- **Exercise instructions**: Read the listing below and copy out every line that holds "Python".

- **Dataset rows**:
begin
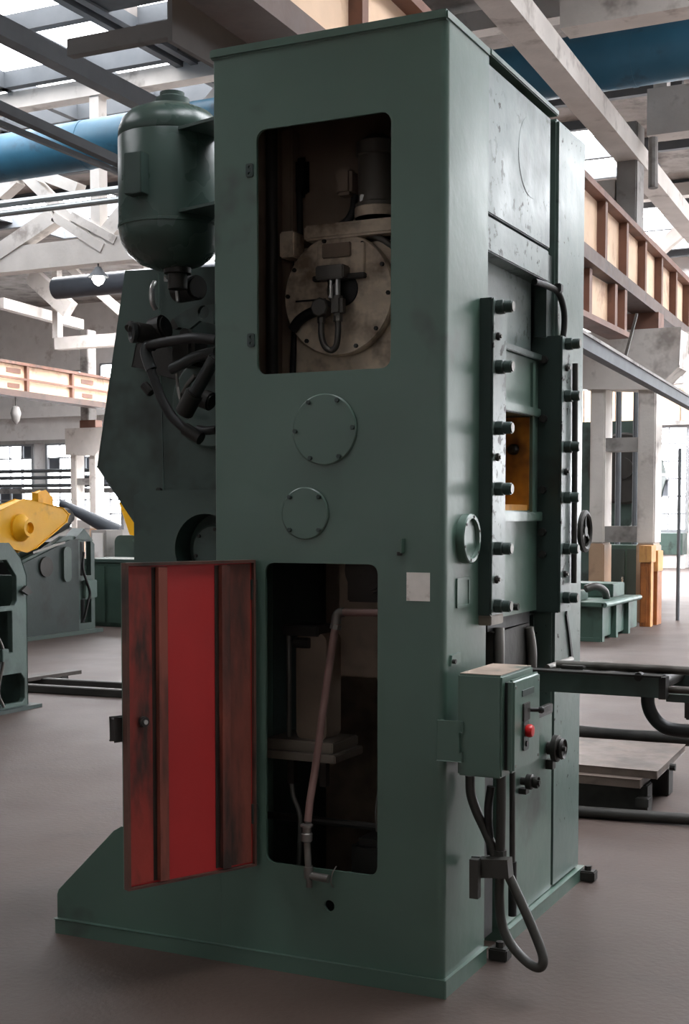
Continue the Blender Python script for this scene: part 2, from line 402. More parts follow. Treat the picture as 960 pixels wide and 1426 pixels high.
end
begin
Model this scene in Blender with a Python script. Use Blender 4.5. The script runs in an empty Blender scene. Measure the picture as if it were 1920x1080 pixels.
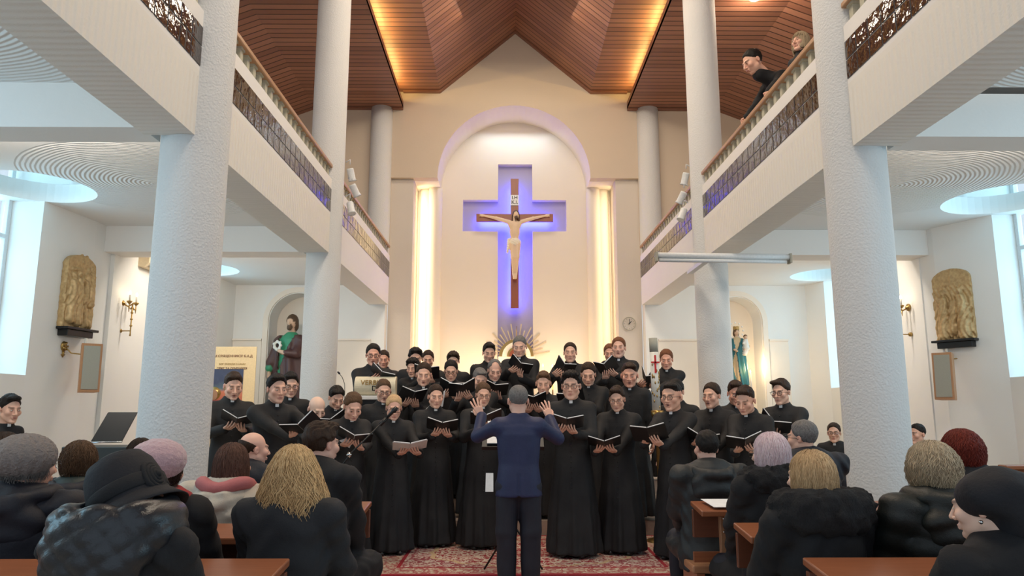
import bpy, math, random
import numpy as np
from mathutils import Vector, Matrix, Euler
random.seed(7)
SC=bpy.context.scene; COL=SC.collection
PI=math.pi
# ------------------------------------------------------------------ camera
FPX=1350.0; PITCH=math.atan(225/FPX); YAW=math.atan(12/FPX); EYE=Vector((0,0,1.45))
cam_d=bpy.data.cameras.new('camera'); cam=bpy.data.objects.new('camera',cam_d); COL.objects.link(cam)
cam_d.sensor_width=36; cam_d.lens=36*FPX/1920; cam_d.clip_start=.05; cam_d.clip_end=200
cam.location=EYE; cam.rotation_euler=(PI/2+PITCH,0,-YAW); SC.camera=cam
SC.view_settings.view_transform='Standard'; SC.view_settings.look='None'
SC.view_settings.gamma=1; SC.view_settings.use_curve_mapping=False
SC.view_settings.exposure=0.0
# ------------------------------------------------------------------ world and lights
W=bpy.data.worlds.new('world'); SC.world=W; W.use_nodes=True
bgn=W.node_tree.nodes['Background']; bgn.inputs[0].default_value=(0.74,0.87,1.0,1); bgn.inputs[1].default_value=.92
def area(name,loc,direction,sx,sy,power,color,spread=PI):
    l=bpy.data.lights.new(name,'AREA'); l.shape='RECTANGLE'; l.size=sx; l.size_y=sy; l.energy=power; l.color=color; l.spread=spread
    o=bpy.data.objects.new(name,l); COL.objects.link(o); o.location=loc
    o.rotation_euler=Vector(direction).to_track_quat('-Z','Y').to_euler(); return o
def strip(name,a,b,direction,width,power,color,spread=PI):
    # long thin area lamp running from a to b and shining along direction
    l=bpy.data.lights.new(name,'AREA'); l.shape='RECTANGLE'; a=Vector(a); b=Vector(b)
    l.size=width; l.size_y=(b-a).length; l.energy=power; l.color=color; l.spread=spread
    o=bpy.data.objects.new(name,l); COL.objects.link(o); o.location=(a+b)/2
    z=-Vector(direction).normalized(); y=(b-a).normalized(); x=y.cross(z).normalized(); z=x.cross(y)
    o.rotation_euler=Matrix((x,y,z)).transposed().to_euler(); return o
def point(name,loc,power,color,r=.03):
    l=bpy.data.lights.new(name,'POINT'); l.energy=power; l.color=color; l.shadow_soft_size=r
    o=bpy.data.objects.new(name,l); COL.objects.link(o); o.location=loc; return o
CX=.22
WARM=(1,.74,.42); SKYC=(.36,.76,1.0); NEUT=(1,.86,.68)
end
- **Exercise output**:
Continue the Blender Python script for this scene: part 2, from line 402. More parts follow. Treat the picture as 960 pixels wide and 1426 pixels high.
Model this scene in Blender with a Python script. Use Blender 4.5. The script runs in an empty Blender scene. Measure the picture as if it were 1920x1080 pixels.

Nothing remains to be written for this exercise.